Effective conflict management helps to promote your relationships at home and the workplace. It also leads to cumulative benefits — it not only elevates your well-being, it also fosters harmony, goodwill, trust and camaraderie. Research reveals that unresolved interpersonal conflicts could trigger unhealthy behaviours, viz., overeating, smoking and alcohol abuse. This may lead to the return of a latent problem, too — for example, getting into the smoking habit after having kicked it at some point in time before.
What, or how, you think about a situation often affects how you feel. For example: do you feel that conflicts are caused by a personal vendetta against you, or for no real reason, or your own solecism, or someone else’s unintentional, or inadvertent, gaffe? All of us have our ‘prompts’, in one form or the other — this may well be the underpinning to ‘blowing the roof’, as it were.
Once this happens, the customary —in other words, the most predictable — feelings of anger, resentment, injustice, nepotism, bias, injury, insult, or hurt, may cascade within and outside of us.
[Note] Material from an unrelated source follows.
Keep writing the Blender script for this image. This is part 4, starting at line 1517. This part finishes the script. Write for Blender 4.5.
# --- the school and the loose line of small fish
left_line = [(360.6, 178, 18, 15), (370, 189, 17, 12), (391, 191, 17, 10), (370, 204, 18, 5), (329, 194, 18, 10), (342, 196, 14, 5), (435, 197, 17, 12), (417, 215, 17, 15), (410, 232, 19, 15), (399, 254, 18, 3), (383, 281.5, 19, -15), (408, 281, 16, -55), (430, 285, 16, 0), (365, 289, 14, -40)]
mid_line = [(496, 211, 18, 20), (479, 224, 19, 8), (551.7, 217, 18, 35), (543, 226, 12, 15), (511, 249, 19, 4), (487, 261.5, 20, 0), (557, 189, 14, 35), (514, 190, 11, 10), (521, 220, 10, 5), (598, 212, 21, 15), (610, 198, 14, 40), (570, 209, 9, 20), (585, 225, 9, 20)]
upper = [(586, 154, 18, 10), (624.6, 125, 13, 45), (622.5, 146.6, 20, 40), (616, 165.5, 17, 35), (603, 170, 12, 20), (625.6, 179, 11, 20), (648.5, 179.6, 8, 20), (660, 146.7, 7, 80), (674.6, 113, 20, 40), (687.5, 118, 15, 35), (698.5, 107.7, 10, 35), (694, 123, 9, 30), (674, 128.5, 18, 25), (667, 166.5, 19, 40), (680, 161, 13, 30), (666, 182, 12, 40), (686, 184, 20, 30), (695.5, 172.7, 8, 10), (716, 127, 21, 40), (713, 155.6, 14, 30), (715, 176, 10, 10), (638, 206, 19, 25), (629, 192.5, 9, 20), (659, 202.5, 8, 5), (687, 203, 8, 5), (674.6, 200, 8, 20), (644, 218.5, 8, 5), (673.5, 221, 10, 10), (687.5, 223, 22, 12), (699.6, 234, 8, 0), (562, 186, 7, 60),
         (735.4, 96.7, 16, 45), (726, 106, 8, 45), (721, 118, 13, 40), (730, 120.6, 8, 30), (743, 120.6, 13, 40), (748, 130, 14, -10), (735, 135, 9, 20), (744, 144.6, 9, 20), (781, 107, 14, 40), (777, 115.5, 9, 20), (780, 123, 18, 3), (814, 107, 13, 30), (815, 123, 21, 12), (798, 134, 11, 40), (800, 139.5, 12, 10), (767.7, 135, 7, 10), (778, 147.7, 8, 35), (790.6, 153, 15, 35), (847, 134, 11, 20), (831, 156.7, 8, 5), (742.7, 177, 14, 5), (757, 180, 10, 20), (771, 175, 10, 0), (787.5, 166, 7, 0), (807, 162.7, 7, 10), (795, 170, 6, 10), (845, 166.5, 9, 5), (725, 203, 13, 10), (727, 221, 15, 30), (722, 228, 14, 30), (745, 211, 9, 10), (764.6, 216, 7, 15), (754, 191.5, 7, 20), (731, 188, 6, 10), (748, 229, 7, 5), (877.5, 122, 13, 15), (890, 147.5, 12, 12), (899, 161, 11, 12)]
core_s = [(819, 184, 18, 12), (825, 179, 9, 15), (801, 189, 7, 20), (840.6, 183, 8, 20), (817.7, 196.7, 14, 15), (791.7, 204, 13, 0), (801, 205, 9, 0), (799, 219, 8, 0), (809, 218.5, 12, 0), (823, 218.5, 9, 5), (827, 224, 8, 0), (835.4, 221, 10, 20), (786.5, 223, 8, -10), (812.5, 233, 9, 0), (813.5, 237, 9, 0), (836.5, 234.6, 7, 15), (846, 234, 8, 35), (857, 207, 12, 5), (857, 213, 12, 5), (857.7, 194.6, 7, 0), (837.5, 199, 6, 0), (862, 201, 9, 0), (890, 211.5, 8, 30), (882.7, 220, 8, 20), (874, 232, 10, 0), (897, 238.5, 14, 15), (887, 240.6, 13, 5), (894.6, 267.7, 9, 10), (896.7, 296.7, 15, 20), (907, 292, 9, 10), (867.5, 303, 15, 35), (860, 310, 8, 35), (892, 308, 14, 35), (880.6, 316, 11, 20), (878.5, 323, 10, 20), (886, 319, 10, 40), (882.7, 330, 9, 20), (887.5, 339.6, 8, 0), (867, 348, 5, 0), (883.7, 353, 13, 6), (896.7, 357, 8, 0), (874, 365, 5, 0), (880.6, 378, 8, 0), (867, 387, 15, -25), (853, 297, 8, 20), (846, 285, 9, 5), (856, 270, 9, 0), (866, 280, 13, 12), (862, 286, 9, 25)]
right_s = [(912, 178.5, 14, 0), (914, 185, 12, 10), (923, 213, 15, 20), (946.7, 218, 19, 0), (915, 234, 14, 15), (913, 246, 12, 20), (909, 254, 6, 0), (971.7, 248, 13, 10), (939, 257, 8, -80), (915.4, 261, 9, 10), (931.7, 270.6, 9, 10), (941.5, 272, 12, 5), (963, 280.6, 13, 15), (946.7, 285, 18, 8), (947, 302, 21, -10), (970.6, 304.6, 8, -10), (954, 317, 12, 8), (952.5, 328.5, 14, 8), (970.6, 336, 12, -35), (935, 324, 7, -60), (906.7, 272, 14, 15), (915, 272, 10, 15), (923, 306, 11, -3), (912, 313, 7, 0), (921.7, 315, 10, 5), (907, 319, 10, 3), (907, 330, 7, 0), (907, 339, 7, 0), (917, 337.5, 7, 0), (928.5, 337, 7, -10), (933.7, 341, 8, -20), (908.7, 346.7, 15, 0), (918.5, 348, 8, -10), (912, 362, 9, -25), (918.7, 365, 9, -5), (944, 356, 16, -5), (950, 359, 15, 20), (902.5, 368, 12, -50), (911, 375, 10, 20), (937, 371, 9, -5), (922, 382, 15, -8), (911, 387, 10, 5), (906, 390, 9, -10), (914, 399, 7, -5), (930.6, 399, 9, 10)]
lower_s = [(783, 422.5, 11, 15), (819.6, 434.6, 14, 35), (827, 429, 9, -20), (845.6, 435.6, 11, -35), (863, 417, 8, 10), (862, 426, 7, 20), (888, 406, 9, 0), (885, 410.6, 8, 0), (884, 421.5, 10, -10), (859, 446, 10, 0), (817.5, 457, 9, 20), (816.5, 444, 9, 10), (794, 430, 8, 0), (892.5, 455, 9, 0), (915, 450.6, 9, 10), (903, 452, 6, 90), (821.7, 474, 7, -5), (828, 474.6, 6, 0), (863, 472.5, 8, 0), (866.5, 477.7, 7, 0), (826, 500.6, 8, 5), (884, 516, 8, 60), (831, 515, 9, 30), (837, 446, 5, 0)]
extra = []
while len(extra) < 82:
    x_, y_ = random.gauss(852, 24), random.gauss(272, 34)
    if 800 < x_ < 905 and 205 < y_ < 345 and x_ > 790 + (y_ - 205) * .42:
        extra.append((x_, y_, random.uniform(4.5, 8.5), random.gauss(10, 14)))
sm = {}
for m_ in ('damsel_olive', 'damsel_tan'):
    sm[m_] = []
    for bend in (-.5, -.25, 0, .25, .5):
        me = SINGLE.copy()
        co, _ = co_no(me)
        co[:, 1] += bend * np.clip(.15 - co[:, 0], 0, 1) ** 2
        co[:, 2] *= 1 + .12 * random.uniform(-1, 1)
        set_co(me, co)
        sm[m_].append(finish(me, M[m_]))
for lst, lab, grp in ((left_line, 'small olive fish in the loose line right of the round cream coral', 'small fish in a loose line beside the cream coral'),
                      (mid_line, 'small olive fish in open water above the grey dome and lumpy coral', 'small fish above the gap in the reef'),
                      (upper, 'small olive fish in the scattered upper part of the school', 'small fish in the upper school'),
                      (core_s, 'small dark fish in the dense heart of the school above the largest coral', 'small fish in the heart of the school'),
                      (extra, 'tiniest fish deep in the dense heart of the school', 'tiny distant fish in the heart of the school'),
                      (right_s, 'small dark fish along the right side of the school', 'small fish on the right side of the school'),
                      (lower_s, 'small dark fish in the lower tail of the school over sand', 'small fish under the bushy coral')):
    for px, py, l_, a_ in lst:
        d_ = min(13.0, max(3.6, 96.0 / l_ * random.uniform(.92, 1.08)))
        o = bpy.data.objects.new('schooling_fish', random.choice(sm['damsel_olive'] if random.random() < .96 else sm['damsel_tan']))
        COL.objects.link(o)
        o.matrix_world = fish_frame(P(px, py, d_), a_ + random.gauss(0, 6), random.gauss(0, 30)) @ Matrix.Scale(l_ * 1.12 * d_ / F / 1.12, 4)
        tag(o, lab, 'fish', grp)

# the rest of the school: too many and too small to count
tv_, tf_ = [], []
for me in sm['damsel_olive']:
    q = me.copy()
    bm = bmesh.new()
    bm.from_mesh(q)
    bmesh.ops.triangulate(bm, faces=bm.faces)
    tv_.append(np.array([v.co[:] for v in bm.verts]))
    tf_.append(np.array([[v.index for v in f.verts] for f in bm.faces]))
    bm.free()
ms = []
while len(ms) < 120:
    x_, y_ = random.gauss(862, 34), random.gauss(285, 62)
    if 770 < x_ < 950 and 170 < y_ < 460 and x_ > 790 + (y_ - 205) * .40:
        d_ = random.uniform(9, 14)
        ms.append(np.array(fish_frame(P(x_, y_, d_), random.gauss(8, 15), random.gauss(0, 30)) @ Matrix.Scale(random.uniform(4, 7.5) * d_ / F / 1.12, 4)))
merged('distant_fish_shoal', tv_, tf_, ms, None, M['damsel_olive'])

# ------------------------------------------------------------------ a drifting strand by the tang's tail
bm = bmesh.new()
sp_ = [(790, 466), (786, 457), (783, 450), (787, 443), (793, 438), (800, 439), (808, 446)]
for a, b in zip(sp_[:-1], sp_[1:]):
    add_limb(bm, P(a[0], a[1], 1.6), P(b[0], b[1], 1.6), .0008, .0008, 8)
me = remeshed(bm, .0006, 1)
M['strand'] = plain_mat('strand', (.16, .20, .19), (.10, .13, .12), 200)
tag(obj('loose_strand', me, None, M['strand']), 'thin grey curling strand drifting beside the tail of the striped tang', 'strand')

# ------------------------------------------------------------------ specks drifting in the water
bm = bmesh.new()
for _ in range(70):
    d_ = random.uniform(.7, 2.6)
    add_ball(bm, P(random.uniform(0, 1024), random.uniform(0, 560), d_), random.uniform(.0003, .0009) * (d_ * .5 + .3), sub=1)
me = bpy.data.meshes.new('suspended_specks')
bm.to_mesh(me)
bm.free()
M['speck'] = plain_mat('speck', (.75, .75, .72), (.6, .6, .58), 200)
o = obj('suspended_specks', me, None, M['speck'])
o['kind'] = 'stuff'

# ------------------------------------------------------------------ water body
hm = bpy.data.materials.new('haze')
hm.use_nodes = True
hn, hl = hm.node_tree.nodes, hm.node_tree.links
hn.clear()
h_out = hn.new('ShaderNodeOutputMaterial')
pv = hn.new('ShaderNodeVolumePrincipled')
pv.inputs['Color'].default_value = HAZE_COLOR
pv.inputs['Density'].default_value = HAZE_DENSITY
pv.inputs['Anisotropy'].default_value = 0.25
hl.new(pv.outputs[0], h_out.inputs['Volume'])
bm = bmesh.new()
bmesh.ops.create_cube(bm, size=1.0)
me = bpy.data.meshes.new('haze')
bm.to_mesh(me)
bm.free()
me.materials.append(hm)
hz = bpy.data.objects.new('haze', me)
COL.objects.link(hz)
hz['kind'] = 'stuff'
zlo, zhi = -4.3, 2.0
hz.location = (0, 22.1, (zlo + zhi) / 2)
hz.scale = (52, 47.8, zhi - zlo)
The best thing we’d all do is to become familiar with our problem areas. This will offer useful insights into why we behave the way we do — it will also help us to control our reactively belligerent responses. This is, of course, easier said than done, but it is a doable prospect.
We would all do well to remember that we need to blow the ‘take-a-break’ whistle — when conflicts get the better of us — to make sure the situation does not intensify. We ought to also take some time off to refocus on the problem in hand with a calm and fresh outlook.
This is primarily because it is not unusual for one to bump into a solution that had been overlooked.
There are more than a handful of useful techniques as regards effective conflict management and its harmonious resolution.
1) Don’t be in a hurry to remedying a problem; listen before speaking, or acting. 2) Listening will give the right signal to your ‘aggressor’, or parties concerned — this will help one to feel that they’re being heard. It will, in turn, give them ample bandwidth to feel positively confident with the possibility of a successful conflict resolution, or reducing its impact, or burden.
3) Try to nurture, also promote, and understanding between conflicting parties. 4) Remember that good rapport is propelled by empathy. All of this encourages the parties concerned, or the arbiter, to respect one another.